20-03-19 Wheatfield full

Well, here it is in its finished glory – the Wheatfields Sleeveless Pullover. I am really pleased with how it turned out and I think it’s a great layering piece for this time of year. I would wear this as I’ve photographed it over long-sleeved dresses or shirts when you don’t need a full-on cardigan or jumper but need a little bit of extra warmth. I really love the cream wool and I definitely need to knit something in this shade for myself – in fact, I’m pretty sure when I splurge on a kit from Virtual Yarns to knit Scapa, it’s going to be the cream version.

20-03-19 Wheatfield neck

Here’s some detail of the lace stitch and the crocheted border round the neck and armhole. I did two rows of double crochet (UK terminology) for the neckband and just a single row round the armholes. These have provided the perfect minimal edging. As to the lace pattern, it was a joy to work and I almost had it memorised after the first two or three repeats. The only rows that I had to keep consulting the pattern on were the two where you worked the top of the right-hand ear as well as the bottom of the left-hand ear and vice versa – I just couldn’t remember which way you had to work three knit stitches then four knit stitches and which was four knit stitches then three knit stitches.

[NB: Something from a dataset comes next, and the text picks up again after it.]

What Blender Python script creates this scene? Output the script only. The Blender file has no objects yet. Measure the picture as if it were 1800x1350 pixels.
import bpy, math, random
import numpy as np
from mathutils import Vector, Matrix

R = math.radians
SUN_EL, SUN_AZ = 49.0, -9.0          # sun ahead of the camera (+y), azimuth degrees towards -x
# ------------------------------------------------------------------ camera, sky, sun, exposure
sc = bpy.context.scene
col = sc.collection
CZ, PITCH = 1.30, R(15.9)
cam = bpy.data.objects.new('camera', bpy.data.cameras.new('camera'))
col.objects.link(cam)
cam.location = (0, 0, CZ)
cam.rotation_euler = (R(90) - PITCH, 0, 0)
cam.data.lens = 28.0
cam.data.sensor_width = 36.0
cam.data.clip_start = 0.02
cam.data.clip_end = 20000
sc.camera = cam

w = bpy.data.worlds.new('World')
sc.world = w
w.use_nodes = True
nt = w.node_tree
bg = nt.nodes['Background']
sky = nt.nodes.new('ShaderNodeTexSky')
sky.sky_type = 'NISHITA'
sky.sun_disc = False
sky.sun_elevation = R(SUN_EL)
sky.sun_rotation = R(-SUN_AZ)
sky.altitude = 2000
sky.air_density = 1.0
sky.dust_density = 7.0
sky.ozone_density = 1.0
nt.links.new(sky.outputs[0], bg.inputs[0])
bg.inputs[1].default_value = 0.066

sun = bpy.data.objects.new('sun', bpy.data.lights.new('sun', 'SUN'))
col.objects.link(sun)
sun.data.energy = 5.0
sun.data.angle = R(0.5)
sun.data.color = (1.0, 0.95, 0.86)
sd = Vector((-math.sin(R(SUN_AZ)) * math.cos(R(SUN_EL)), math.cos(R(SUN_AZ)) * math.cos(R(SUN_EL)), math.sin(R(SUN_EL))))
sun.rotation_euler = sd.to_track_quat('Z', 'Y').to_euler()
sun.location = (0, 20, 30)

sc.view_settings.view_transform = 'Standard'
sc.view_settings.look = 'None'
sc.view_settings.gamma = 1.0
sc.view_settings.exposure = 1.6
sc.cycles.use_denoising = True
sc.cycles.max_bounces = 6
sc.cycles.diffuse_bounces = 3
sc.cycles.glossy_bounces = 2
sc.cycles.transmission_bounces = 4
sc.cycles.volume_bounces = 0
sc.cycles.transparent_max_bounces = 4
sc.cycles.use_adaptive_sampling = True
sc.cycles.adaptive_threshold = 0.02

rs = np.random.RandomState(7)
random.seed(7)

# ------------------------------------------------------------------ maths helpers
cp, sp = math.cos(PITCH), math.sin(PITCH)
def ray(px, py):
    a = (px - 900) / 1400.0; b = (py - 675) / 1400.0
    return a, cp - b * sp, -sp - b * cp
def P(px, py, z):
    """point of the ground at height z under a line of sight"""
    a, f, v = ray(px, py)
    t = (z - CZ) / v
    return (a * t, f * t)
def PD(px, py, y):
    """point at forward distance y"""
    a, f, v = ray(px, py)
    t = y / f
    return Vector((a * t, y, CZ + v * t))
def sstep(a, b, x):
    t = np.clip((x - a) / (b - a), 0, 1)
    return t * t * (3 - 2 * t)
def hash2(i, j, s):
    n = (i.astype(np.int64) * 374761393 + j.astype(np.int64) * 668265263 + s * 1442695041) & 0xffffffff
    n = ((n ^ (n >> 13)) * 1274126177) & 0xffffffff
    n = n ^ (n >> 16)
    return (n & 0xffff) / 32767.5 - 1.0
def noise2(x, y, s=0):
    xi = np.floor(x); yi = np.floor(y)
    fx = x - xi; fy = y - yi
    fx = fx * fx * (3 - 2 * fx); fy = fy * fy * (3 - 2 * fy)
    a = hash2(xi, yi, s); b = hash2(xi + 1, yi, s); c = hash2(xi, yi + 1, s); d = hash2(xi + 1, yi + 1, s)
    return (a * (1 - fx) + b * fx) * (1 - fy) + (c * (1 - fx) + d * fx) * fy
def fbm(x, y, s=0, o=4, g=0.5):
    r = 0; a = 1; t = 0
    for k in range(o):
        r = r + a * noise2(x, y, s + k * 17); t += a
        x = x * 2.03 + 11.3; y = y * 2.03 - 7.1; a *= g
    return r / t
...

I knitted this in a fairly small size and it ended up measuring 34″ round the chest. It’s just a bit tight for me which is lucky since it was knitted for sale in my Etsy shop. I used a 3.75mm needle for the main body with two strands of J C Rennie Supersoft Shetland wool held together. I think if I used 4mm needles it would be my size, but then I like the sturdiness of the wool knit at this gauge so I’m happy.

This was knitted bottom-up, in two separate pieces and seamed together as I always do, with a crochet chain. I know that I would get a better finish sewing the seams, but I would rather have a supportive visible seam than go for complete invisibility and lose some of the durability.

The back of the pullover is worked in stocking stitch and I simply whizzed through it. I do enjoy working on a nice stretch of stocking stitch and I like working the purl rows every bit as much as the knit rows, which makes me very odd in the knitting community.

20-03-19 Wheatfield back

Now this is done and up for sale, I am about to return to the Gaudi cardigan which keeps on not progressing even though I still adore it. Perhaps I am not yet quite desperate enough to wear it. One thing that is bothering me is the size; my diet has gone well, but it means some of my knits now don’t fit as well as they once did. I’m going to have a quick check to see if I am still happy with the size I am knitting before I go any further because if I’m going to have to unpick it and knit it smaller, I will be much happier to do that right now.

Whilst I knit this afternoon, I am going to watch the latest video podcast by Knitting The Stash. I find Melissa a very interesting knitter, podcaster and (very recently) yarn wizard and I highly recommend her podcast which you can find on YouTube or via her blog.

So, au revoir until Friday.


Hope your Wednesday is going fantastically well.